The Trump Organization’s chief legal officer, Alan Garten, explained to Forbes a month ago that 40 Wall Street has 63 floors of commercial space, but “when you add the space from 63 to the cupola, the building totals 72 floors.”
I'd be interested in seeing what that space actually is. Are they going to start arguing over the definition of a floor? Is this going to turn into Bill Clinton's famous "define is" situation?
Well, Clinton's situation was actually pretty smart lawyering on his part. So I'm guessing if Trump's team is successful it would be more like a Johnny Cochran prepping OJ situation.
Right, Bill and Hillary are both lawyers in their own right. That particular incident may have sounded bad to the public, but Bill knew he was in court. Something of the opposite of Trump, who keeps playing to his public base even when he's in court.

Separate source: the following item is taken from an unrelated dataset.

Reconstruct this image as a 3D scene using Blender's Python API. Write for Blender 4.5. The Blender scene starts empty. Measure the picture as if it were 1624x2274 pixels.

What is a cupola in the context of a modern city tower and how does it add 8 stories? Is this usable space or is this literally just a nine story spike on the tower?

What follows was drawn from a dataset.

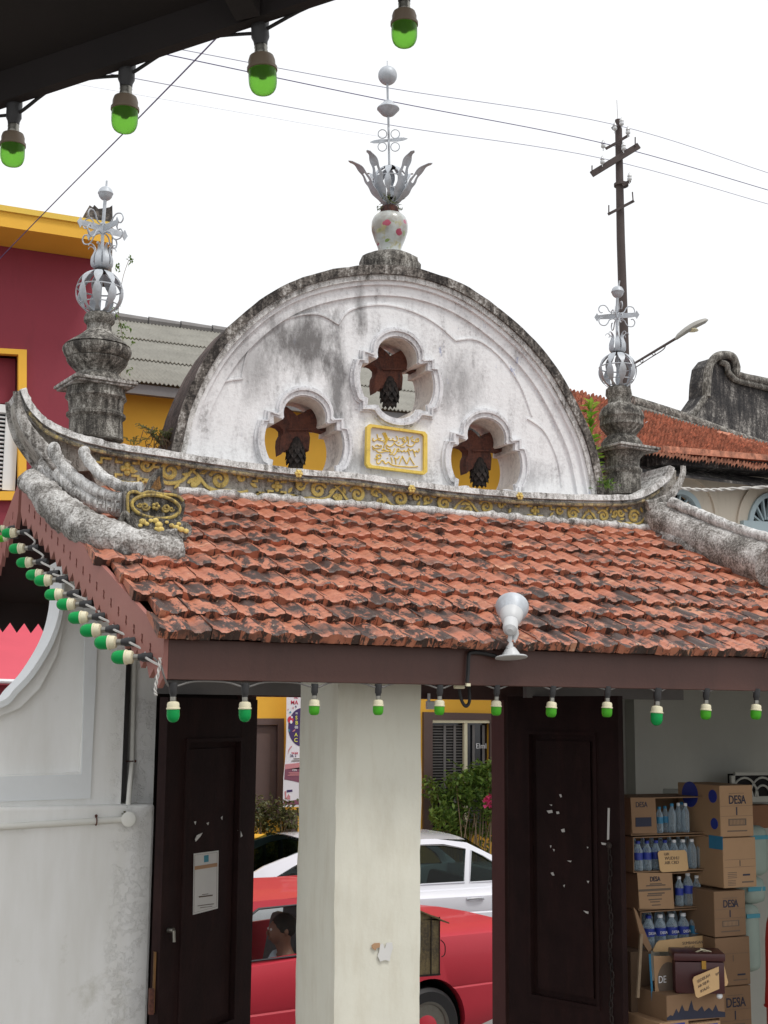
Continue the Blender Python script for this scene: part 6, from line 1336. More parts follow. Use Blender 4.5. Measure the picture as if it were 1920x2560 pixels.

Too late for that. The Trump organization has already been found liable. This is the damages phase. They're doing everything they can to say "okay, it was fraud, but not that much fraud" at this point and the Trump family are all trying to claim they had no idea what happened in their own company.
That's Alina Habba, a lawyer who doesn't understand how to do her job. Isn't it odd that Trump doesn't fire her for being incompetent? And isn't it odd that she has a similar look to his current wife? 🤔
Not for lawyers he specifically hired. He chose them, and he'd have to prove why he would have won with effective counsel. Good fucking luck with that - there isn't a lawyer on earth that could win this case for him.